* Supplied material
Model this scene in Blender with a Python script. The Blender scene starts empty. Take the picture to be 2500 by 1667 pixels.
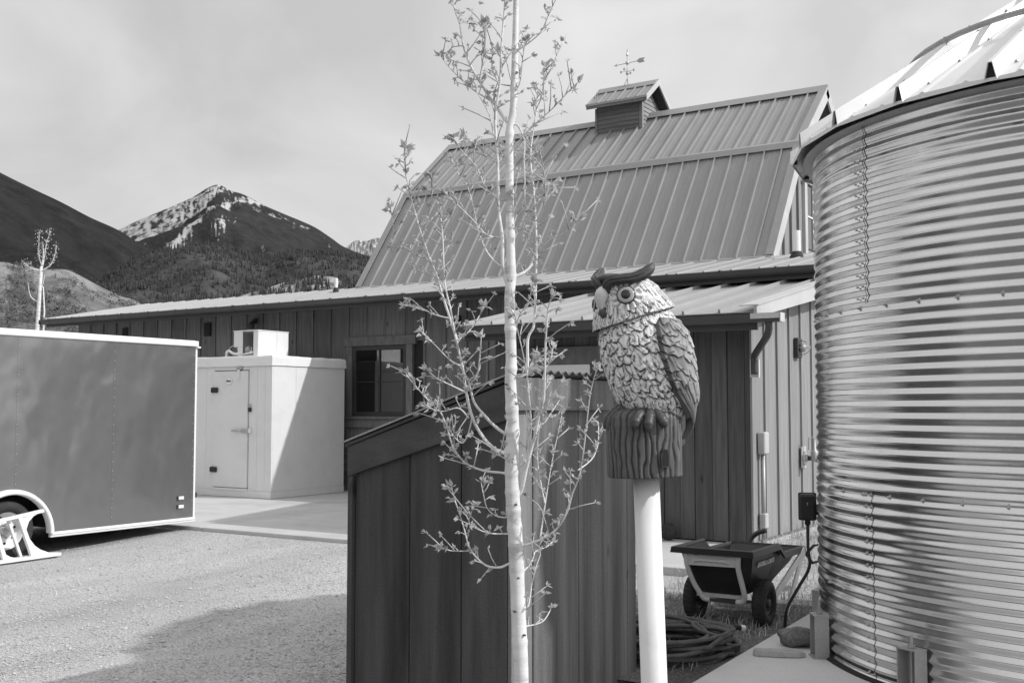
import bpy, bmesh, math, random
from mathutils import Vector, Matrix, noise
V = Vector
R = math.radians
rnd = random.Random(11)
sc = bpy.context.scene
col = sc.collection

# ---------------------------------------------------------------- camera
YAW = R(32.5)
cd = bpy.data.cameras.new('camera')
cam = bpy.data.objects.new('camera', cd)
col.objects.link(cam)
cam.location = (0, 0, 1.6)
cam.rotation_euler = (R(93.5), 0, YAW)
cd.sensor_width = 36
cd.lens = 38.27
cd.clip_start = .05
cd.clip_end = 60000
sc.camera = cam

# ---------------------------------------------------------------- sky and sun
SUN_EL, SUN_AZ = R(35.8), R(18.0)          # azimuth counted from +X towards +Y
world = bpy.data.worlds.new('World')
sc.world = world
world.use_nodes = True
wt = world.node_tree
wt.nodes.clear()


def nd(nt, kind, ins=None, **props):
    n = nt.nodes.new(kind)
    for k, v in props.items():
        setattr(n, k, v)
    for k, v in (ins or {}).items():
        s = n.inputs[k]
        if isinstance(v, bpy.types.NodeSocket):
            nt.links.new(v, s)
        else:
            s.default_value = v
    return n


sky = nd(wt, 'ShaderNodeTexSky', sky_type='NISHITA', sun_disc=False, sun_elevation=SUN_EL, sun_rotation=R(90) - SUN_AZ,
         altitude=1500, dust_density=1.5)
bw = nd(wt, 'ShaderNodeRGBToBW', {'Color': sky.outputs[0]})
tc = nd(wt, 'ShaderNodeTexCoord')
mp = nd(wt, 'ShaderNodeMapping', {'Vector': tc.outputs['Generated'], 'Location': (.35, .2, .1), 'Rotation': (0.2, 0.5, 0.3), 'Scale': (1.0, 1.0, 1.6)})
cn = nd(wt, 'ShaderNodeTexNoise', {'Vector': mp.outputs[0], 'Scale': 3.6, 'Detail': 8.0, 'Roughness': .5, 'Distortion': .4})
cr = nd(wt, 'ShaderNodeMapRange', {'Value': cn.outputs['Fac'], 'From Min': .34, 'From Max': .66, 'To Min': 5.5, 'To Max': 7.7})
# thin cloud glows towards the sun, which stands off to the right
SV = (math.cos(SUN_EL) * math.cos(SUN_AZ), math.cos(SUN_EL) * math.sin(SUN_AZ), math.sin(SUN_EL))
dt = nd(wt, 'ShaderNodeVectorMath', {0: tc.outputs['Generated'], 1: SV}, operation='DOT_PRODUCT')
gl = nd(wt, 'ShaderNodeMapRange', {'Value': dt.outputs['Value'], 'From Min': -1., 'From Max': 1.})
gp3 = nd(wt, 'ShaderNodeMath', {0: gl.outputs[0], 1: 2.6}, operation='POWER')
ga = nd(wt, 'ShaderNodeMath', {0: gp3.outputs[0], 1: .85, 2: .97}, operation='MULTIPLY_ADD')
cg = nd(wt, 'ShaderNodeMath', {0: cr.outputs[0], 1: ga.outputs[0]}, operation='MULTIPLY')
cmix = nd(wt, 'ShaderNodeMix', {'Factor': .92, 'A': bw.outputs[0], 'B': cg.outputs[0]}, data_type='FLOAT')
bg = nd(wt, 'ShaderNodeBackground', {'Color': cmix.outputs[0], 'Strength': .104})
wo = nd(wt, 'ShaderNodeOutputWorld', {'Surface': bg.outputs[0]})

sd = bpy.data.lights.new('sun', 'SUN')
sd.energy = 3.0
sd.angle = R(1.0)
sd.color = (1, 1, 1)
sun = bpy.data.objects.new('sun', sd)
col.objects.link(sun)
S = V((math.cos(SUN_EL) * math.cos(SUN_AZ), math.cos(SUN_EL) * math.sin(SUN_AZ), math.sin(SUN_EL)))
sun.rotation_euler = S.to_track_quat('Z', 'Y').to_euler()
sun.location = S * 40

sc.view_settings.view_transform = 'Standard'
sc.view_settings.look = 'None'
sc.view_settings.gamma = 1
sc.view_settings.use_curve_mapping = False
sc.view_settings.exposure = 0.0

# ---------------------------------------------------------------- materials (the photograph is black and white: greys only)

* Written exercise
Every line from the start of the listing above through the line with "sc.camera = cam" should be repeated exactly; skip the pictures and add nothing else.

* Written solution
Model this scene in Blender with a Python script. The Blender scene starts empty. Take the picture to be 2500 by 1667 pixels.
import bpy, bmesh, math, random
from mathutils import Vector, Matrix, noise
V = Vector
R = math.radians
rnd = random.Random(11)
sc = bpy.context.scene
col = sc.collection

# ---------------------------------------------------------------- camera
YAW = R(32.5)
cd = bpy.data.cameras.new('camera')
cam = bpy.data.objects.new('camera', cd)
col.objects.link(cam)
cam.location = (0, 0, 1.6)
cam.rotation_euler = (R(93.5), 0, YAW)
cd.sensor_width = 36
cd.lens = 38.27
cd.clip_start = .05
cd.clip_end = 60000
sc.camera = cam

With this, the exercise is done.